→ **Supplied information**
↓↓↓
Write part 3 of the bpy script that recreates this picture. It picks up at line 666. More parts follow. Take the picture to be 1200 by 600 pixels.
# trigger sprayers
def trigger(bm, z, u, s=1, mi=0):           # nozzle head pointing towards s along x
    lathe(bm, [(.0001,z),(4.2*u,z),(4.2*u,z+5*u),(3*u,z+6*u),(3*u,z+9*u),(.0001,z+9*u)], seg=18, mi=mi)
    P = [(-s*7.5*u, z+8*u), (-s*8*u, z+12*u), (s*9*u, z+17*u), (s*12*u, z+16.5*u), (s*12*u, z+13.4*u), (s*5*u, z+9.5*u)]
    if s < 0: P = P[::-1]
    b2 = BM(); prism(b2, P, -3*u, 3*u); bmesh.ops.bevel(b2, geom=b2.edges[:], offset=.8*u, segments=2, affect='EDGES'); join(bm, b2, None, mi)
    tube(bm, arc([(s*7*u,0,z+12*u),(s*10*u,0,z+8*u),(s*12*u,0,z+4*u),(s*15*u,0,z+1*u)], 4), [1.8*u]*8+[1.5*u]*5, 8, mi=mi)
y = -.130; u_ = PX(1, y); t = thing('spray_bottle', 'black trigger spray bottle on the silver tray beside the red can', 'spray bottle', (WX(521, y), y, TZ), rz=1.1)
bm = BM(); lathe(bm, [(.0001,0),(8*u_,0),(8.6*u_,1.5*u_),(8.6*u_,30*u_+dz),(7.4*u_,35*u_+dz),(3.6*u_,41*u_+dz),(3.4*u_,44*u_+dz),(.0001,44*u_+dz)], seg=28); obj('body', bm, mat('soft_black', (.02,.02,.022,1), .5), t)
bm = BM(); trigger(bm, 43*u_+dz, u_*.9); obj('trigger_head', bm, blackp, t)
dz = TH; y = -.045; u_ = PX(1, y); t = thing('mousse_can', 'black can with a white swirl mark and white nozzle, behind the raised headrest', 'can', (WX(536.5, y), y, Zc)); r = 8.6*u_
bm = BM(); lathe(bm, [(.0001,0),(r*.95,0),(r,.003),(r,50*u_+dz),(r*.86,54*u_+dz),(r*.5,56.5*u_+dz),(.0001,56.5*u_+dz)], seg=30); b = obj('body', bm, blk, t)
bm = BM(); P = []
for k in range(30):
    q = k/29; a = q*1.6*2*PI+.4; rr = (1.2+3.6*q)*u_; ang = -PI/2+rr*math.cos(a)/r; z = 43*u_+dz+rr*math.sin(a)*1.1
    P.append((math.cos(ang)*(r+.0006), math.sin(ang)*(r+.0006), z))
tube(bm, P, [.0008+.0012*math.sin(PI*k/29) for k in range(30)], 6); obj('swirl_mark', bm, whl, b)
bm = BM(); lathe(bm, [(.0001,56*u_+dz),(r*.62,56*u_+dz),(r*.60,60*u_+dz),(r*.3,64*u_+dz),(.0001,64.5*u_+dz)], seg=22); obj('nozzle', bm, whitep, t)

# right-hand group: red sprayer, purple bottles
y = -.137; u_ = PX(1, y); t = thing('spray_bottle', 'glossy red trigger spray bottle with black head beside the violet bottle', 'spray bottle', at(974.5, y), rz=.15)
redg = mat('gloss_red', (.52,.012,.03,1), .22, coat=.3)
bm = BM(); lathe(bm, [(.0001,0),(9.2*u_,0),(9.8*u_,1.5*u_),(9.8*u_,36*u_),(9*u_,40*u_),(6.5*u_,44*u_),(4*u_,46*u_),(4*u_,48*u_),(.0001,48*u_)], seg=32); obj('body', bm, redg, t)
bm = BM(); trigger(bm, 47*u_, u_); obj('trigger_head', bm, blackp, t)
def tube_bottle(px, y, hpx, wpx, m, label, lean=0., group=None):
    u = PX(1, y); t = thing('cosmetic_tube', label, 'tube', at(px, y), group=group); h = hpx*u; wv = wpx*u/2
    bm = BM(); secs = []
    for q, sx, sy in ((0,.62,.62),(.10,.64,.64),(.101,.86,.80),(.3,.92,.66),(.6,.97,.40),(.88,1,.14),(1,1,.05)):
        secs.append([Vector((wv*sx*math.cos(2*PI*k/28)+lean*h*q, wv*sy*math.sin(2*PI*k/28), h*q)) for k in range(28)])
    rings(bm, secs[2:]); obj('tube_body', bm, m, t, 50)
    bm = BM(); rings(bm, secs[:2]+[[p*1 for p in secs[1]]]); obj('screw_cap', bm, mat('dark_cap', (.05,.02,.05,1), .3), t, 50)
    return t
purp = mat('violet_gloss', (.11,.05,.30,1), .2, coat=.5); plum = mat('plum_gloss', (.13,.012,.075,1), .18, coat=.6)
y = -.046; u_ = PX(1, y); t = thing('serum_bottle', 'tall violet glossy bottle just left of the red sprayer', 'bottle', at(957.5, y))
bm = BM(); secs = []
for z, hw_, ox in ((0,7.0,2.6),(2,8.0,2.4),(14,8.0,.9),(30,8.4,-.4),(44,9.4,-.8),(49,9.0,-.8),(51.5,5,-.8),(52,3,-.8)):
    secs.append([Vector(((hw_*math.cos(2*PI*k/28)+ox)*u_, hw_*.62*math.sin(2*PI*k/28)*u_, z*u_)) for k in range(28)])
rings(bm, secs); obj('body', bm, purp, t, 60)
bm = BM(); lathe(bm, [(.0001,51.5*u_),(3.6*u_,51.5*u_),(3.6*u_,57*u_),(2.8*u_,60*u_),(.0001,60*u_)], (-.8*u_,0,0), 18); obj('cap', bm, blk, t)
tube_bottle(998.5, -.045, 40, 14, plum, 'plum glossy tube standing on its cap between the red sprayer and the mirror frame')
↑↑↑
→ **Exercise aim**
Copy out only the lines running from the beginning of the data to the line with "bm, whitep, t)", both ends included.

→ **Output**
Write part 3 of the bpy script that recreates this picture. It picks up at line 666. More parts follow. Take the picture to be 1200 by 600 pixels.
# trigger sprayers
def trigger(bm, z, u, s=1, mi=0):           # nozzle head pointing towards s along x
    lathe(bm, [(.0001,z),(4.2*u,z),(4.2*u,z+5*u),(3*u,z+6*u),(3*u,z+9*u),(.0001,z+9*u)], seg=18, mi=mi)
    P = [(-s*7.5*u, z+8*u), (-s*8*u, z+12*u), (s*9*u, z+17*u), (s*12*u, z+16.5*u), (s*12*u, z+13.4*u), (s*5*u, z+9.5*u)]
    if s < 0: P = P[::-1]
    b2 = BM(); prism(b2, P, -3*u, 3*u); bmesh.ops.bevel(b2, geom=b2.edges[:], offset=.8*u, segments=2, affect='EDGES'); join(bm, b2, None, mi)
    tube(bm, arc([(s*7*u,0,z+12*u),(s*10*u,0,z+8*u),(s*12*u,0,z+4*u),(s*15*u,0,z+1*u)], 4), [1.8*u]*8+[1.5*u]*5, 8, mi=mi)
y = -.130; u_ = PX(1, y); t = thing('spray_bottle', 'black trigger spray bottle on the silver tray beside the red can', 'spray bottle', (WX(521, y), y, TZ), rz=1.1)
bm = BM(); lathe(bm, [(.0001,0),(8*u_,0),(8.6*u_,1.5*u_),(8.6*u_,30*u_+dz),(7.4*u_,35*u_+dz),(3.6*u_,41*u_+dz),(3.4*u_,44*u_+dz),(.0001,44*u_+dz)], seg=28); obj('body', bm, mat('soft_black', (.02,.02,.022,1), .5), t)
bm = BM(); trigger(bm, 43*u_+dz, u_*.9); obj('trigger_head', bm, blackp, t)
dz = TH; y = -.045; u_ = PX(1, y); t = thing('mousse_can', 'black can with a white swirl mark and white nozzle, behind the raised headrest', 'can', (WX(536.5, y), y, Zc)); r = 8.6*u_
bm = BM(); lathe(bm, [(.0001,0),(r*.95,0),(r,.003),(r,50*u_+dz),(r*.86,54*u_+dz),(r*.5,56.5*u_+dz),(.0001,56.5*u_+dz)], seg=30); b = obj('body', bm, blk, t)
bm = BM(); P = []
for k in range(30):
    q = k/29; a = q*1.6*2*PI+.4; rr = (1.2+3.6*q)*u_; ang = -PI/2+rr*math.cos(a)/r; z = 43*u_+dz+rr*math.sin(a)*1.1
    P.append((math.cos(ang)*(r+.0006), math.sin(ang)*(r+.0006), z))
tube(bm, P, [.0008+.0012*math.sin(PI*k/29) for k in range(30)], 6); obj('swirl_mark', bm, whl, b)
bm = BM(); lathe(bm, [(.0001,56*u_+dz),(r*.62,56*u_+dz),(r*.60,60*u_+dz),(r*.3,64*u_+dz),(.0001,64.5*u_+dz)], seg=22); obj('nozzle', bm, whitep, t)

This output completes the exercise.